Lapidar, sob este aspecto, o magistério, erudito e irrepreensível, de Pedro Lessa (Do Poder Judiciário, pág. 65), verbis:

"Numa palavra: a violação das garantias constitucionais, perpetrada à sombra de funções políticas não é imune à ação dos tribunais. A estes sempre cabe verificar se a atribuição política abrange nos seus limites a faculdade exercida. Enquanto não transpõe os limites das suas atribuições, o Congresso elabora medidas e normas, que escapam à competência do poder judiciário. Desde que ultrapassa a circunferência, os seus atos estão sujeitos ao julgamento do poder judiciário, que, declarando-os inaplicáveis por ofensivas a direitos, lhes tira toda eficácia jurídica." (RTJ 144/494).

"O processo de cassação é, assim, suscetível de pleno controle pelo Judiciário." (g.n.)

(RMS 10222 / AM RECURSO ORDINÁRIO EM MANDADO DE SEGURANÇA 1998/0073981-5, Relator Ministro HUMBERTO GOMES DE BARROS, T1 - PRIMEIRA TURMA, j. 17/12/98, p. DJ 29/3/99 p. 76)

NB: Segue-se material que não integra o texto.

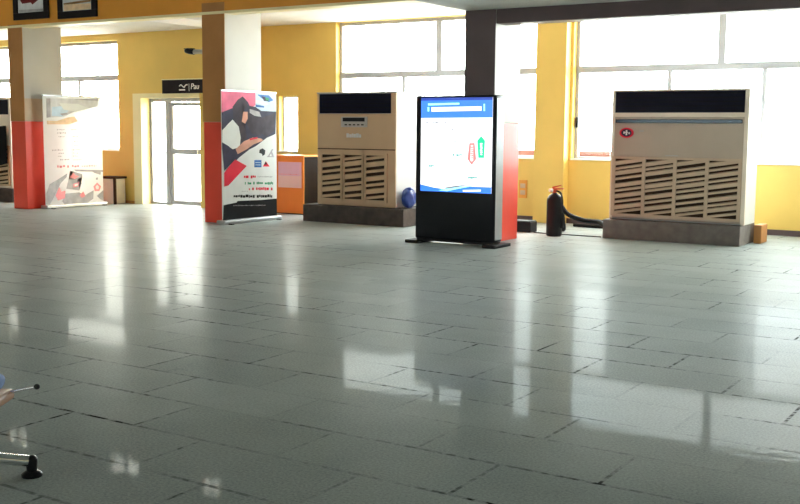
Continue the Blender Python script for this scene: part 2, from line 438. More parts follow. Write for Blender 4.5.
for i, c in enumerate(CL):
    x0, x1, z0, z1 = c; b = MB(); n = 3 if x1 - x0 > 1 else 2
    for k in range(n + 1):
        xx = x0 + (x1 - x0 - .05) * k / n; b.box(xx, xx + .05, 13.48, 13.54, z0, z1)
    b.box(x0, x1, 13.485, 13.535, z0, z0 + .04); b.box(x0, x1, 13.485, 13.535, z1 - .04, z1)
    o = b.build('window_%d' % (6 + i), 'aluminium'); o['kind'] = 'structure'
    MB().box(x0, x1, 13.505, 13.511, z0, z1).build('glass', 'glass', o)
    portal('daylight', ((x0 + x1) / 2, 13.6, (z0 + z1) / 2), (0, -1, 0), x1 - x0, z1 - z0)
k = 10
for hs in (SB, SU):
    for (x0, x1, z0, z1) in hs:
        b = MB()
        for q in range(5):
            xx = x0 + (x1 - x0 - .07) * q / 4; b.box(xx, xx + .07, WY0 - .16, WY0 - .1, z0, z1)
        b.box(x0, x1, WY0 - .155, WY0 - .105, z0, z0 + .07); b.box(x0, x1, WY0 - .155, WY0 - .105, z1 - .07, z1)
        o = b.build('window_%d' % k, 'aluminium'); o['kind'] = 'structure'; k += 1
        MB().box(x0, x1, WY0 - .135, WY0 - .128, z0, z1).build('glass', 'glass', o)
        portal('daylight', ((x0 + x1) / 2, WY0 - .2, (z0 + z1) / 2), (0, 1, 0), x1 - x0, z1 - z0)
for (y0, y1, z0, z1) in [(13.9, 16.4, .9, 3.1)]:
    b = MB()
    for q in range(5):
        yy = y0 + (y1 - y0 - .07) * q / 4; b.box(WX1 + .1, WX1 + .16, yy, yy + .07, z0, z1)
    b.box(WX1 + .105, WX1 + .155, y0, y1, z0, z0 + .07); b.box(WX1 + .105, WX1 + .155, y0, y1, z1 - .07, z1)
    o = b.build('window_%d' % k, 'aluminium'); o['kind'] = 'structure'; k += 1
    MB().box(WX1 + .128, WX1 + .135, y0, y1, z0, z1).build('glass', 'glass', o)
    portal('daylight', (WX1 + .2, (y0 + y1) / 2, (z0 + z1) / 2), (-1, 0, 0), y1 - y0, z1 - z0)

# entrance: cream reveal, aluminium glass door
struct('trim_entrance', MB().box(-16.62, -16.385, YL - .014, YL - .001, 0, 2.30).box(-16.41, -16.385, YL - .001, YL + .235, 0, 2.205).box(-16.385, -14.75, YL - .014, YL + .235, 2.205, 2.30), 'trim_cream')
yd = YL + .24
b = MB()
b.box(-16.395, -16.33, yd, yd + .07, 0, 2.22); b.box(-14.82, -14.75, yd, yd + .07, 0, 2.22)
b.box(-16.33, -14.82, yd, yd + .07, 2.13, 2.22); b.box(-16.33, -15.93, yd, yd + .07, 0, .05)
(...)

O entendimento de nossas Cortes Superiores, acima transcrito, afasta em casos específicos o entendimento segundo o qual é vedado ao Poder Judiciário adentrar o exame do mérito de atos político-administrativos de cassação de mandatos eletivos municipais.

Permitimo-nos, assim, alertar nossas Câmaras Municipais no sentido de terem presente a necessidade de uma atuação rigorosamente dentro da lei, assim como atenta aos fatos, em processos dessa natureza. Não se trata de desestimular o rigor na fiscalização da atuação de prefeitos e vereadores no exercício de seus mandatos eletivos. Cuida-se, isto sim, de preveni-los contra a prática de abusos que apenas deslustram sua atuação como representantes do poder público-político e, ao mesmo tempo, revelando reprovável e injustificável atentado ao respeito, com indispensável lisura, às nossas instituições democráticas.

____________

*Tito Costa e Fátima Miranda são membros do Centro de Estudos de Direito Público – CEDP.